When the USOC issued their cease & desist order for the "Ravelympics", they made a bigger mistake. Now, don't get me wrong, I do not care if they don't want people to use "lympics". I don't know how they can copyright a word that's been in use for thousands of years...but I guess they can. Because they did. I bridled at the USOC's attitude, not their action. 

What got my back up was when they stated that the Ravelympics were denigrating to the integry of the games. What?! When's the last time you heard of a knitter taking illicit drugs to improve the look of their cables? When's the last time a knitter deliberately threw a sweater to get a better placement in a competition? They mention how the athletes have been working many years to get to this skill level. Rrrrrreaaaaally? And what, pray tell, is the average number of years spent by knitters to get to, say, the point of perfecting their Intarsia technique? How much practice and trial and error and tears and headaches and despair? 
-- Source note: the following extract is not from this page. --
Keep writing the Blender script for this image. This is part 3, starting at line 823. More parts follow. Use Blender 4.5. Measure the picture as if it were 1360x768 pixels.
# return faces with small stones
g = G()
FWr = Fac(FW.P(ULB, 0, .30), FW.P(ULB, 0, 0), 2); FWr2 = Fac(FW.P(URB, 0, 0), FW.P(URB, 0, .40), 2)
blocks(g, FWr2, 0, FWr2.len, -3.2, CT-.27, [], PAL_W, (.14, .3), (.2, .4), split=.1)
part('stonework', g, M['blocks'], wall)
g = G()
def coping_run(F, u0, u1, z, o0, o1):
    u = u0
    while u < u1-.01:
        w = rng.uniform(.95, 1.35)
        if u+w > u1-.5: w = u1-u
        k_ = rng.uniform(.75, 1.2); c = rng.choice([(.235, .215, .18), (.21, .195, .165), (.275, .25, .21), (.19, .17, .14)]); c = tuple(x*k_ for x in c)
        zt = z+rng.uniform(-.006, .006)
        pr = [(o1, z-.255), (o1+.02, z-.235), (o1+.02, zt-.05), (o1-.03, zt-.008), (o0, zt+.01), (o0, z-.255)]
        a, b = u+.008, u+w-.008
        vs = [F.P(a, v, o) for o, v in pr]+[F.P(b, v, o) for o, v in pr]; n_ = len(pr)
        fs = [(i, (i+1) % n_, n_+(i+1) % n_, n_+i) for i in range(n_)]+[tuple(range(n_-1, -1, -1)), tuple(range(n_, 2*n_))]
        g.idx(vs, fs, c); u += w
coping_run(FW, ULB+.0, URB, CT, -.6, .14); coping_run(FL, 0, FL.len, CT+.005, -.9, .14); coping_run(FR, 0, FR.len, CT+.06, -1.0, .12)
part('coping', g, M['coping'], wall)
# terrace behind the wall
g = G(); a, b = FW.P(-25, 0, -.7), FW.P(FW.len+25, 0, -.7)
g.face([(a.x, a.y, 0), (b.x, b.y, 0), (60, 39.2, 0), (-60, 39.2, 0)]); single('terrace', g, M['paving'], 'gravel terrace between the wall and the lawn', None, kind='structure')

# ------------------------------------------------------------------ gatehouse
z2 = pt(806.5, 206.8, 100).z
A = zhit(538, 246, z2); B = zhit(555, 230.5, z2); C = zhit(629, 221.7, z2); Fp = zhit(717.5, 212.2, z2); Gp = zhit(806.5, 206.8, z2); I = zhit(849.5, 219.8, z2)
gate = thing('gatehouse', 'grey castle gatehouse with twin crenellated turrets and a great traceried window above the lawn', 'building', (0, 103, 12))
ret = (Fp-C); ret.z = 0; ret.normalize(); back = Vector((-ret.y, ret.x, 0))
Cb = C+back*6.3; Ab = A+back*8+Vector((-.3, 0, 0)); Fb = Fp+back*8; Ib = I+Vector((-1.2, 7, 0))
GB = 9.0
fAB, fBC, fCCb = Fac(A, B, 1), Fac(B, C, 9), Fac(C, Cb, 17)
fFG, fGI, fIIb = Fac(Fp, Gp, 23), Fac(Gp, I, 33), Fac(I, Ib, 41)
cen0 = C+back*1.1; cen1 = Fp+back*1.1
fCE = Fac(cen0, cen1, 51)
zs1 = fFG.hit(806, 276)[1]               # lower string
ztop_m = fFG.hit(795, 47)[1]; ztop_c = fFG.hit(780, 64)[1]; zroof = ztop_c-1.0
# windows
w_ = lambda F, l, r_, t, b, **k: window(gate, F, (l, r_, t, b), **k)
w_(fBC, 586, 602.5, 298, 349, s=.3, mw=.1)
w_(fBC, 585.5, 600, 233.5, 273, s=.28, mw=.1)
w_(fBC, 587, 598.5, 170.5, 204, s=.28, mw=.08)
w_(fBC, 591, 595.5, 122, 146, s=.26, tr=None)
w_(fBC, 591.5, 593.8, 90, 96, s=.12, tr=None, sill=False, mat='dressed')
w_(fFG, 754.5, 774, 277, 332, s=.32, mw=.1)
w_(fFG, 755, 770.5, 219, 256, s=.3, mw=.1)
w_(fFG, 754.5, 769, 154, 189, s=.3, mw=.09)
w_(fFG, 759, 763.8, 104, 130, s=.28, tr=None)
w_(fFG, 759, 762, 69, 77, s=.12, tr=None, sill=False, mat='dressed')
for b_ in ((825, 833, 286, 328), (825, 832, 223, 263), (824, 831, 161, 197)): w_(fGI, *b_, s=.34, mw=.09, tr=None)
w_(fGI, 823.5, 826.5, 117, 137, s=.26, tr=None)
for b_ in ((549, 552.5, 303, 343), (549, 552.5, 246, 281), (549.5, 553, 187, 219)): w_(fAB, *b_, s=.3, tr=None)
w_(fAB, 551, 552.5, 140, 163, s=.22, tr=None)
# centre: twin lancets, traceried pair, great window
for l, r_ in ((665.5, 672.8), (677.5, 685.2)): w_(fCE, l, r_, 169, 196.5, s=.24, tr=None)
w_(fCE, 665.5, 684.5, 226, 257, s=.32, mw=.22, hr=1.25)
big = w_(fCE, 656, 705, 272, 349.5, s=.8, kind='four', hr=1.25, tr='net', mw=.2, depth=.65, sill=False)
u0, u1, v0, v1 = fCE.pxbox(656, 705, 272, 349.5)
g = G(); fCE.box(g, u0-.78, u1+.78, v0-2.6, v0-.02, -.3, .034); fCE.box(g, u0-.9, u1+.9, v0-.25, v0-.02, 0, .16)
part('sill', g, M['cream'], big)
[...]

Being a younger knitter as I am, I have been ridiculed, belittled and mocked for exercising my chosen art. Seriously. Most recently, by a 17-year-old girl...who then professed that she was a "nice person". I think the verbiage used by the USOC felt bullying. And I don't think I'm the only one. Ther's a line in Wounded by Third Eye Blind that says "back down the bully to the back of the bus, 'cause it's time for them to be scared of us." I do believe the bully of the USOC us scared of us now. The backlash from their statement was huge and somewhat amusing. And they apologized. Twice. What amuses me about their first apology was the statement that they had many passionate knitters. This is not obviously true. No, that was not a grammatical error. I mean from their statement, it's not obvious they have knitters that are truly passionate. I don't know anyone on the USOC so I cannot say this is NOT true...but no passionate knitter would insult fellow knitters & then make a watery apology AND THEN ask for free stuff. They just wouldn't. What's the point in all this? Don't mess with Ravelers. We don't like it. We will make you pay. We may take pity on your ignorance. Don't count on it. Lots of love!